Central to the philosophy of the project is the pursuit of novel forms, shapes, and spaces in artistic culture, production, and design for redefining the traditional meaning of a concert or festival. This is accomplished through the process of re-arranging and re-creating established conventions in these domains. It is valuable to observe how the site is being used before any interventions, especially if there is a makeshift settlement with the found material. The use of cut logs was a simple and responsible way of using the surroundings, but it was not comfortable or was not allowing a good variety of use. A structure is placed at various lengths heights, and positions, resembling Jenga blocks. As the main module, 20x20cm timber is used, and this allowed many design anticipations such as a similar look to the previous use and uniform elevations for seatings and tables while still keeping it pleasurable to explore and experience. The same module is used as long benches at 40cm heights and becomes high seatings at 60cm or a table when it's elevated to 80cm. In some areas, they form an amphitheater, which can also be used as a bench and table when sat in reverse. The design is integrated with variously shaped modules to enable different ways of use such as double-sided lounges made out of triangular pieces, or hammocks made out of straps which are repurposed material of the hoses from the fire department, and the nets repurposed from the fisherman.


The ultimate objective is to create a food court that could comfortably accommodate 200 people while allowing the circulation to be flawless and while having materiality and aesthetics that are harmonious with the forest. It is centralized not to disrupt the natural habitat such as cutting any trees, as well as we tried to work with the site rather than against it. The site allocation has been thoughtfully distributed across several focal points, creating multiple courtyards consciously avoiding clustered or oversized structures that could disrupt the natural flow of the forest. 

Having multiple focal points enables the design to cater to the needs of each individual visitor, providing a diverse range of experiences without prioritizing one over the other. Through the project, it is sought to incorporate the natural soundscapes as auditory experiences and distributed each sound installation in the center of a different courtyard. At the center of the left side of the structure filled with pebbles, a sound installation is designed and placed. It is composed of curved metal plates that respond to pebbles dropped into the installation, producing a unique and engaging auditory experience as the pebbles collide with the metal tubes placed in the installation.
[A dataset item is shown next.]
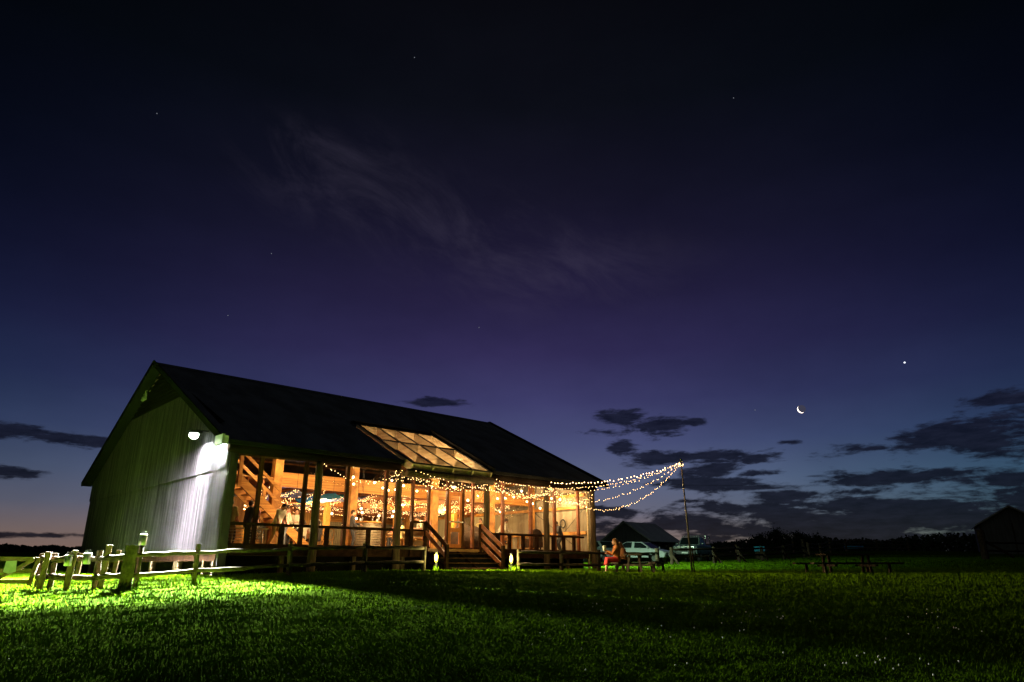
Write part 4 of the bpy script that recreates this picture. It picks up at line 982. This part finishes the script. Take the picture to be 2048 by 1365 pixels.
# glasses and candles on the tables
def glass(x, y, z, lab, cat='glass'):
    o = MB().lathe((0, 0, 0), [(.03, 0), (.032, .004), (.006, .01), (.005, .07), (.03, .1), (.034, .15), (.028, .17)], 10).build('wine_glass', M['lens'], None, True); o.location = (x, y, z)
    tag(o, lab, 'glass', 'glasses standing on the tables'); return o
for i, (u, v, z) in enumerate([(4.4,5.15,.65),(4.9,5.45,.65),(5.5,5.2,.65),(6.1,5.4,.65),(8.0,5.3,.65),(8.6,5.5,.65),(9.2,5.3,.65),(13.6,1.45,.77),(13.9,1.55,.77),(.8,.9,.57),(1.3,.95,.57),(1.6,.9,.57)]):
    x, y = wor(u, v); glass(x, y, FZ - .03 + z, ['wine glass on the front row timber table', 'wine glass on the table behind the doorway', 'wine glass on the small high table', 'wine glass on the yellow topped bar table'][0 if i < 4 else 1 if i < 7 else 2 if i < 9 else 3])
for i, (u, v, z, lab) in enumerate([(4.65,5.3,.65,'lit candle jar on the front row table, left'),(5.8,5.3,.65,'lit candle jar on the front row table, right'),(8.3,5.4,.65,'lit candle jar behind the doorway'),(5.0,7.4,.65,'lit candle jar on the second row table'),(1.5,1.0,.57,'lit candle jar on the yellow topped bar table'),(13.65,1.62,.77,'lit candle jar on the small high table')]):
    x, y = wor(u, v); e = empty('candle_jar', (x, y, FZ - .03 + z), 0, lab, 'candle', 'candle jars on the tables')
    MB().lathe((0, 0, 0), [(.035, 0), (.04, .01), (.04, .07), (.036, .075)], 12).build('jar', M['linen'], e, True); MB().ball((0, 0, .1), .02, 8, 6, (1, 1, 1.7)).build('flame', M['candle'], e)
# slatted barrel bar
x, y = wor(7.15, 3.0); e = empty('barrel_bar', (x, y, FZ - .03), BA, 'big round slatted timber barrel counter behind the rail left of the third log post', 'bar counter')
mb = MB()
for k in range(11): mb.lathe((0, 0, .02 + k * .095), [(.5 + .05 * math.sin(math.pi * k / 10), 0), (.515 + .05 * math.sin(math.pi * (k + .5) / 10), .01), (.515 + .05 * math.sin(math.pi * (k + .5) / 10), .075), (.5 + .05 * math.sin(math.pi * (k + 1) / 10), .085)], 22)
mb.build('slatted_side', M['inner'], e); MB().lathe((0, 0, 1.06), [(.62, 0), (.63, .02), (.62, .05)], 24).build('countertop', M['timber'], e)
for i, a in enumerate((0, 1.4, 2.9, 4.2)):
    glass(x + .4 * math.cos(a), y + .4 * math.sin(a), FZ - .03 + 1.11, 'wine glass on the round barrel counter')
for i, a in enumerate((.5, 3.6)):
    ee = empty('candle_jar', (x + .35 * math.cos(a), y + .35 * math.sin(a), FZ - .03 + 1.11), 0, 'lit candle jar on the round barrel counter', 'candle', 'candle jars on the tables')
    MB().lathe((0, 0, 0), [(.035, 0), (.04, .01), (.04, .07), (.036, .075)], 12).build('jar', M['linen'], ee, True); MB().ball((0, 0, .1), .02, 8, 6, (1, 1, 1.7)).build('flame', M['candle'], ee)
# projection screen
x, y = wor(6.0, 8.45); e = empty('projection_screen', (x, y, 2.15), BA, 'pale blue lit projection screen low behind the tables left of the timber post', 'screen')
MB().box(-.85, .85, -.03, 0, 0, .95).build('frame', M['black'], e); MB().box(-.8, .8, -.036, -.031, .05, .9).build('picture', M['screen'], e)
MB().box(-.5, -.44, -.05, .25, -.56, 0).box(.44, .5, -.05, .25, -.56, 0).build('stand', M['black'], e)
ld = bpy.data.lights.new('screen_glow_light', 'AREA'); ld.energy = 40; ld.color = (.35, .5, 1); ld.size = 1.5; ld.size_y = .8
lo = bpy.data.objects.new('screen_glow_light', ld); COL.objects.link(lo); lo.parent = e; lo.location = (0, -.08, .5); lo.rotation_euler = (R(90), 0, 0)
# cloth covered pile
def heap(u, v, l, w, hh, lab, seed=1):
    x, y = wor(u, v); mb = MB(); nu, nv = 26, 12; rd = random.Random(seed)
    bumps = [(rd.uniform(-.8, .8), rd.uniform(-.5, .5), rd.uniform(.1, .3)) for _ in range(7)]
    for j in range(nv + 1):
        for i in range(nu + 1):
            a, b = -1 + 2 * i / nu, -1 + 2 * j / nv; ed = min(1, (1 - max(abs(a), abs(b))) * 9)
            z = hh * (.78 * ed) + ed * sum(hh * k * math.exp(-((a - p) ** 2 * 14 + (b - q) ** 2 * 5)) for p, q, k in bumps)
            mb.v.append((a * l / 2 * (1 + .015 * math.sin(i * 2.3)), b * w / 2, z))
    for j in range(nv):
        for i in range(nu): k = j * (nu + 1) + i; mb.f.append((k, k + 1, k + nu + 2, k + nu + 1))
    o = mb.build('covered_furniture', M['cloth'], None, True); o.location = (x, y, FZ - .03); o.rotation_euler = (0, 0, BA); so = o.modifiers.new('t', 'SOLIDIFY'); so.thickness = .01
    tag(o, lab, 'covered furniture')
heap(11.6, 1.5, 2.3, 1.0, .95, 'dark brown cloth thrown over low furniture behind the right steps rail', 3)
# armchair
x, y = wor(15.0, 1.35); e = empty('armchair', (x, y, FZ - .03), BA + R(80), 'dark high backed wing armchair seen from behind near the end wall', 'armchair')
MB().box(-.3, .3, -.3, .3, .2, .42).build('seat', M['cloth'], e, bevel=.04)
MB().prism([(-.34, .2), (.34, .2), (.36, .8), (.2, .98), (0, 1.05), (-.2, .98), (-.36, .8)], -.36, -.24, 'x').build('backrest', M['cloth'], e, bevel=.03)
for s_ in (-1, 1):
    MB().box(-.3, .3, s_ * .36 - .06, s_ * .36 + .06, .2, .6).build('armrest', M['cloth'], e, bevel=.03)
    for q in (-.25, .25): MB().box(q - .025, q + .025, s_ * .3 - .025, s_ * .3 + .025, 0, .2).build('leg', M['darkwood'], e)

# ================================================================== picnic tables
def picnic(X, Y, rz_, L1, L2, lab, m='darkwood', ht=.72, hs=.42):
    e = empty('picnic_table', (X, Y, h(X, Y) - .02), rz_, lab, 'picnic table', 'timber picnic tables on the grass')
    mb = MB()
    for k in range(4): mb.box(-L1 / 2, L1 / 2, -.36 + k * .185, -.36 + k * .185 + .165, ht - .05, ht)
    mb.build('tabletop', M[m], e, bevel=.006)
    for s_ in (-1, 1):
        MB().box(-L2 / 2, L2 / 2, s_ * .72 - .14, s_ * .72 + .14, hs - .06, hs).build('seat', M[m], e, bevel=.006)
        for q in (-1, 1):
            MB().bar((q * L1 * .4, s_ * .18, ht - .05), (q * L1 * .4, s_ * .3, -.1), .08, .08).build('leg', M[m], e)
            MB().bar((q * L2 * .36, s_ * .72, hs - .06), (q * L2 * .36, s_ * .72, -.1), .08, .08).build('leg', M[m], e)
    for q in (-1, 1): MB().box(q * L1 * .4 - .03, q * L1 * .4 + .03, -.72, .72, hs - .14, hs - .07).build('crossbar', M[m], e)
    return e
picnic(4.92, 27.6, R(62), 1.7, 1.7, 'dark timber picnic table with two people sitting at it', 'fencedark')
picnic(12.2, 26.2, R(3), 1.85, 3.25, 'empty dark picnic table with extra long benches out on the right lawn', 'fencedark')
seat = dict(hip=.47, feet=((.5, .1, 0), (.42, -.06, 0)), knee=(1, 0, .6))
th = R(62)
def tb(a, b): return (4.92 + a * math.cos(th) - b * math.sin(th), 27.6 + a * math.sin(th) + b * math.cos(th))
bx, by = tb(-.45, .74)
person((bx, by, h(bx, by)), R(186), 'woman with long auburn hair in rust jumper and red skirt holding a pale cup', 'people at the picnic table', top='rust', bottom='red', skirt=True, hair='hairg', long=True, lean=6, s=.98,
       hands=((.42, .08, .82), (.36, -.14, .74)), **seat)
o = MB().lathe((0, 0, 0), [(.045, 0), (.05, .01), (.07, .18), (.072, .2)], 12).build('paper_cup', M['linen'], None, True); o.location = (bx - .50, by - .10, h(bx, by) + .80)
tag(o, 'pale cup held by the woman in the red skirt', 'cup')
bx, by = tb(.35, .70)
person((bx, by, h(bx, by)), R(205), 'second woman in tan jumper leaning in beside the woman in the red skirt', 'people at the picnic table', top='tan', bottom='dpant', hair='hairg', long=True, lean=22, s=.93,
       hands=((.4, .12, .62), (.4, -.14, .6)), head=(8, 20), **seat)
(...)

The site has many cut tree stems. While those are former living beings that are no longer alive, they can still foster other forms of life. According to that objective, gathered in the middle of the space, an installation is placed on the cut trees to become the basis for an architecture for the birds to inhabit. The bird opera installation is one of the central points in the site which creates an audible experience by gathering the birds in one place through the provision of inhabitance. 

The dominant material of the project is timber. The versatility of timber as a material has stood the test of time and has been celebrated for centuries. It's resilience and natural beauty are well-known, and it is the perfect fit for any environment. Being a product of the forest, timber has a way of blending seamlessly with nature and harmonizing with the surroundings. Moreover, not only is timber an aesthetically pleasing option, but it is also a sustainable one, making it the ideal choice for the design.